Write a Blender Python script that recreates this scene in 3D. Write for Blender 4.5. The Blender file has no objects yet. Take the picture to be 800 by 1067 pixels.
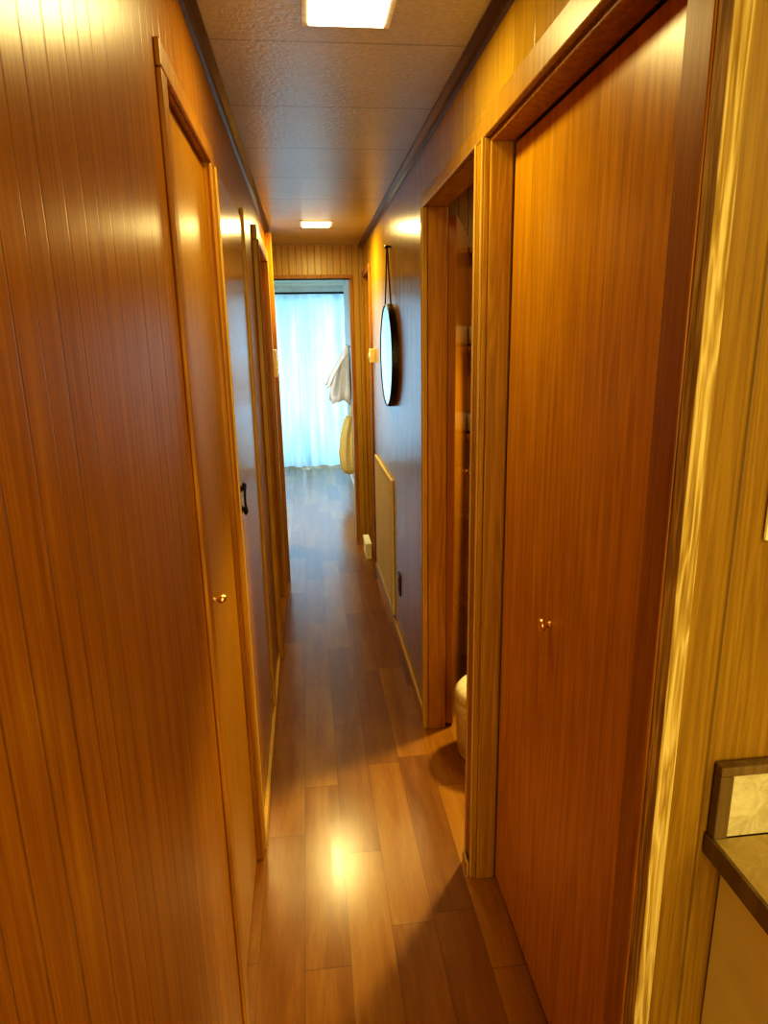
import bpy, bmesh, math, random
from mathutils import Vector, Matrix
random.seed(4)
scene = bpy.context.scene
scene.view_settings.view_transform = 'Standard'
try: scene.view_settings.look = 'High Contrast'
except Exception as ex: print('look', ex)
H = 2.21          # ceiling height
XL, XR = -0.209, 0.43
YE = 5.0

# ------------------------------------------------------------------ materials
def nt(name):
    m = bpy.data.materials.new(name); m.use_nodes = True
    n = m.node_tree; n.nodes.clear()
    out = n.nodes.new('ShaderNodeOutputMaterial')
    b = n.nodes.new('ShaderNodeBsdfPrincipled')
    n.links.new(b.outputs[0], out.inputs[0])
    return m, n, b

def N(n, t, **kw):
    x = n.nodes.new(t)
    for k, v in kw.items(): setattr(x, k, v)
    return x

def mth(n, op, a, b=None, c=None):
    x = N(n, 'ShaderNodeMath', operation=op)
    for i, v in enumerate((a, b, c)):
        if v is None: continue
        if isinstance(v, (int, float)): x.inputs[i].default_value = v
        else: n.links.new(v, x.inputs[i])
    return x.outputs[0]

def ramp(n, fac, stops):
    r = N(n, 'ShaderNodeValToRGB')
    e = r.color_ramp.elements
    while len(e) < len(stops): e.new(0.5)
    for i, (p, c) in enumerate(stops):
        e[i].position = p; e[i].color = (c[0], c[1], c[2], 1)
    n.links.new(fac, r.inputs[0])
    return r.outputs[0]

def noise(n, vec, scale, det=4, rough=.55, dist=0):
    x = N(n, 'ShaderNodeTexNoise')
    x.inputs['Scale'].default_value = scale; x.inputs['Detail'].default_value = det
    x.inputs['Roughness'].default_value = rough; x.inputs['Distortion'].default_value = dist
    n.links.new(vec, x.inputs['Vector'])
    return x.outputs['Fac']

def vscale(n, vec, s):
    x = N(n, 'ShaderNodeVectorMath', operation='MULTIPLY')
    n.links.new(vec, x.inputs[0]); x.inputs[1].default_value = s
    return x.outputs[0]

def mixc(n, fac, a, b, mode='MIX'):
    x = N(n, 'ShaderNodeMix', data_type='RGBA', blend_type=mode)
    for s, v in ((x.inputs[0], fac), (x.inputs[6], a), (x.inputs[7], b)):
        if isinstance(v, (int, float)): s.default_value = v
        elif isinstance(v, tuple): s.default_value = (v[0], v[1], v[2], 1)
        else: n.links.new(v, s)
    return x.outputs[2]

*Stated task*
Copy each line of the listing that holds the word "scene".

*Reply*
Write a Blender Python script that recreates this scene in 3D. Write for Blender 4.5. The Blender file has no objects yet. Take the picture to be 800 by 1067 pixels.
scene = bpy.context.scene
scene.view_settings.view_transform = 'Standard'
try: scene.view_settings.look = 'High Contrast'